A year and a half after the Teamsters signed a contract with the car hauling industry, the union announced a nationwide organizing drive of non-union car haulers.

Eastern Area Auto Transport Chairman Paul "Buzzy" Houck will coordinate the campaign with the local unions.
"After we negotiated our contract with the National Automobile Transporters Association in 1999, the big four auto companies tried to undercut the agreement by subcontracting out a lot of that work to nonunion companies," says Teamsters spokesman Per Bernstein. "We are trying to organize those companies in order to protect our agreement."
For instance, General Motors this week awarded its car-hauling contract in the Twin Cities to a non-union trucking firm, reports the St. Paul Pioneer Press.
Until Dec. 29, Georgia-based Allied Holdings transported GM cars from a Cottage Grove rail terminal to local auto dealerships. But GM is now using Sierra Mountain Express, a non-union carrier out of Carson City, Nev., that uses owner-operators. About 80 Allied drivers represented were laid off and have been picketing the Cottage Grove terminal.

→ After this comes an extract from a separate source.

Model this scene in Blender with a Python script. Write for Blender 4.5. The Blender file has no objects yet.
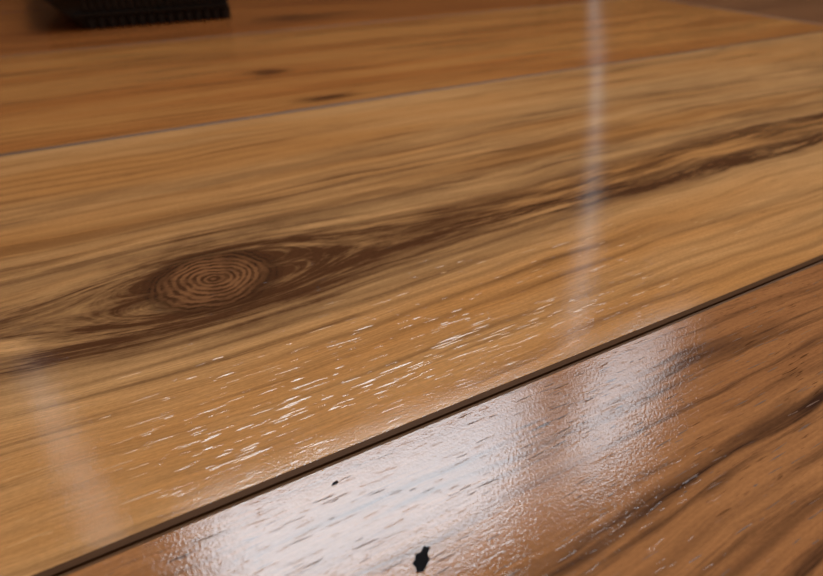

The union's 15,000 car haul members are being called upon in what organizers are calling a grassroots effort, coordinated by the union locals. "We're going to depend on our car haul members to talk face to face with nonunion employees and talk to them about the benefits of working under a union contract," Bernstein says. "Basically the nonunion employees make 60 percent of the wages and 20 percent of the benefits a union employee does."